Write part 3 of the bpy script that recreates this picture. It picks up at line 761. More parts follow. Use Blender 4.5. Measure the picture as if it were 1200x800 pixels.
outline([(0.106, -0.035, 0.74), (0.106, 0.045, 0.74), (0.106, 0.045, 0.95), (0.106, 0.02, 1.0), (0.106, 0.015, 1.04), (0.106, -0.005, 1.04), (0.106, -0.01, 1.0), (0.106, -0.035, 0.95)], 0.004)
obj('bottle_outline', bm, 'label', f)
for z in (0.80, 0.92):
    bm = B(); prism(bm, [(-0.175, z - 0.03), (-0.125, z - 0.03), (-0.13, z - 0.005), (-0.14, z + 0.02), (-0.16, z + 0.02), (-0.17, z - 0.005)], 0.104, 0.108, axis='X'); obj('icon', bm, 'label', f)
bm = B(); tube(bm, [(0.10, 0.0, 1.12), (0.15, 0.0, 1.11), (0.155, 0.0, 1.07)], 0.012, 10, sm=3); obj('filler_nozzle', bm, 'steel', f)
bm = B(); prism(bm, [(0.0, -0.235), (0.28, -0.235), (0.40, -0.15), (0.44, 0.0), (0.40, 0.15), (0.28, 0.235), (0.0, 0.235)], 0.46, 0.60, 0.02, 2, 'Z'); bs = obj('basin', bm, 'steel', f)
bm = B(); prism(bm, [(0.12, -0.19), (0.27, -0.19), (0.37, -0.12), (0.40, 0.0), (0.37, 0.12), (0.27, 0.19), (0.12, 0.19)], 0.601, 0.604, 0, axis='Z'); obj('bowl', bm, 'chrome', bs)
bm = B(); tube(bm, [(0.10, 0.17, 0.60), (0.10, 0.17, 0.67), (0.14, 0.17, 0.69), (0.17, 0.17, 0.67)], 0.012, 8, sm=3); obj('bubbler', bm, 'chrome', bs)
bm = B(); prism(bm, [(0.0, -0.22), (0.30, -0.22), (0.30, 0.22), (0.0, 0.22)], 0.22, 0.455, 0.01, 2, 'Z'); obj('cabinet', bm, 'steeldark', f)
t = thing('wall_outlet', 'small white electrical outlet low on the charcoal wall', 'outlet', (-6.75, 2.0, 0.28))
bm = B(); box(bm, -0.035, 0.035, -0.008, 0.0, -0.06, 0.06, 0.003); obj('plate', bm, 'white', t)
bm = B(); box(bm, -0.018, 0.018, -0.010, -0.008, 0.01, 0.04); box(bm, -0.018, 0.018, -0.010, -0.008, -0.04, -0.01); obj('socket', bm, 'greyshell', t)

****

# To be done
Restate the data above word for word, please.

# Solved exercise
Write part 3 of the bpy script that recreates this picture. It picks up at line 761. More parts follow. Use Blender 4.5. Measure the picture as if it were 1200x800 pixels.
outline([(0.106, -0.035, 0.74), (0.106, 0.045, 0.74), (0.106, 0.045, 0.95), (0.106, 0.02, 1.0), (0.106, 0.015, 1.04), (0.106, -0.005, 1.04), (0.106, -0.01, 1.0), (0.106, -0.035, 0.95)], 0.004)
obj('bottle_outline', bm, 'label', f)
for z in (0.80, 0.92):
    bm = B(); prism(bm, [(-0.175, z - 0.03), (-0.125, z - 0.03), (-0.13, z - 0.005), (-0.14, z + 0.02), (-0.16, z + 0.02), (-0.17, z - 0.005)], 0.104, 0.108, axis='X'); obj('icon', bm, 'label', f)
bm = B(); tube(bm, [(0.10, 0.0, 1.12), (0.15, 0.0, 1.11), (0.155, 0.0, 1.07)], 0.012, 10, sm=3); obj('filler_nozzle', bm, 'steel', f)
bm = B(); prism(bm, [(0.0, -0.235), (0.28, -0.235), (0.40, -0.15), (0.44, 0.0), (0.40, 0.15), (0.28, 0.235), (0.0, 0.235)], 0.46, 0.60, 0.02, 2, 'Z'); bs = obj('basin', bm, 'steel', f)
bm = B(); prism(bm, [(0.12, -0.19), (0.27, -0.19), (0.37, -0.12), (0.40, 0.0), (0.37, 0.12), (0.27, 0.19), (0.12, 0.19)], 0.601, 0.604, 0, axis='Z'); obj('bowl', bm, 'chrome', bs)
bm = B(); tube(bm, [(0.10, 0.17, 0.60), (0.10, 0.17, 0.67), (0.14, 0.17, 0.69), (0.17, 0.17, 0.67)], 0.012, 8, sm=3); obj('bubbler', bm, 'chrome', bs)
bm = B(); prism(bm, [(0.0, -0.22), (0.30, -0.22), (0.30, 0.22), (0.0, 0.22)], 0.22, 0.455, 0.01, 2, 'Z'); obj('cabinet', bm, 'steeldark', f)
t = thing('wall_outlet', 'small white electrical outlet low on the charcoal wall', 'outlet', (-6.75, 2.0, 0.28))
bm = B(); box(bm, -0.035, 0.035, -0.008, 0.0, -0.06, 0.06, 0.003); obj('plate', bm, 'white', t)
bm = B(); box(bm, -0.018, 0.018, -0.010, -0.008, 0.01, 0.04); box(bm, -0.018, 0.018, -0.010, -0.008, -0.04, -0.01); obj('socket', bm, 'greyshell', t)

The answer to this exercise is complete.